Минуту генерал колебался, и вдруг начальник штаба, коренастый, сорокалетний полковник заплакал. Глядя на него, генерал тоже заплакал. Охватил руками голову и, качая ею, говорил:
— Были неудачи, было всякое… Но такое поражение…
И другие офицеры, глядя на своего генерала, тоже качали головами, повторяли: «Да, да, какое поражение…»
— Третье условие, — неумолимо продолжал Токарев. — Прошу вас, генерал, передать записку командиру корпуса, чтобы он немедленно прекратил сопротивление. Записку можно послать с одним из ваших офицеров.
Генерал написал записку.
Быховский перевел ее текст: «Считая сопротивление бесполезным, я решил сложить оружие. У меня находятся представители русского командования. Рекомендую вам сделать то же самое».
В коридоре офицеры протягивали нашим автоматчикам пистолеты. Автоматчики в белых халатах стояли у дверей и зорко следили по сторонам, нет ли где подвоха…
Из штаба дивизии мы двинулись пешком. Прошли два километра. Здесь нас ждала машина. Усадили в нее командира дивизии, начальника штаба, несколько штабных офицеров.
Через два часа полковник Сафиуллин у себя в штабе слушал горькие сетования командира немецкой дивизии на свою судьбу.
— Сколько вам лет, полковник? — спросил генерал у Сафиуллина.
Узнав, что Сафиуллину 36 лет, немец сказал:
— О, какой молодой и уже командир дивизии.
Этот генерал был очень удивлен, когда услышал о прорыве ленинградской блокады и успешном наступлении советских войск на Кавказе и в районе Воронежа. Гитлеровское командование, оказывается, скрывало правду даже от многих своих генералов…
В Сталинграде Гитлер потерял свои лучшие, самые отборные дивизии, густо насыщенные офицерским составом. В дивизии 6-й армии очень много уроженцев центральных областей и городов Германии, членов фашистской партии. Офицер, оказавшийся бывшим руководителем областной — организации гитлеровской молодежи, рассказал, что его дивизия наполовину состоит из берлинцев.

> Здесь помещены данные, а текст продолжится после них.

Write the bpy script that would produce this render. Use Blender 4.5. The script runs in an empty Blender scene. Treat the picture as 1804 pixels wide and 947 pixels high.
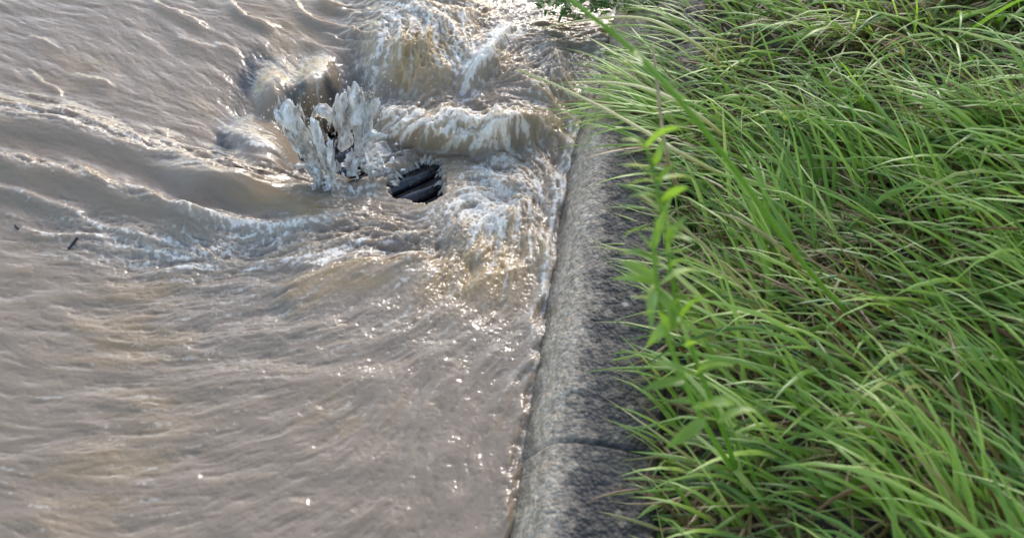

Тесно и шумно во дворе Центрального универмага. Просторный двор завален трофейным имуществом — мотоциклетами, пулеметами, автоматами, пистолетами, биноклями, кортиками…
Здание универмага разрушено еще в первые дни осады города. Но подвал, огромный, прочный, остался цел, и он послужил Паулюсу надежным убежищем от огневых налетов нашей артиллерии.
Бойцы Бурмакова, овладев вокзалом, утром вышли к площади Павших борцов. Немцы, засев в здании почтамта, в универмаге, доме пищепрома, ожесточенно отстреливались.
Батальон старшего лейтенанта Медведева начал атаку вражеского гарнизона в универмаге. По зданию прямой наводкой вели огонь артиллеристы. Им помогали пулеметчики и стрелки.
После непродолжительной, но жестокой перестрелки из ворот центрального универмага вышел офицер с белым флагом.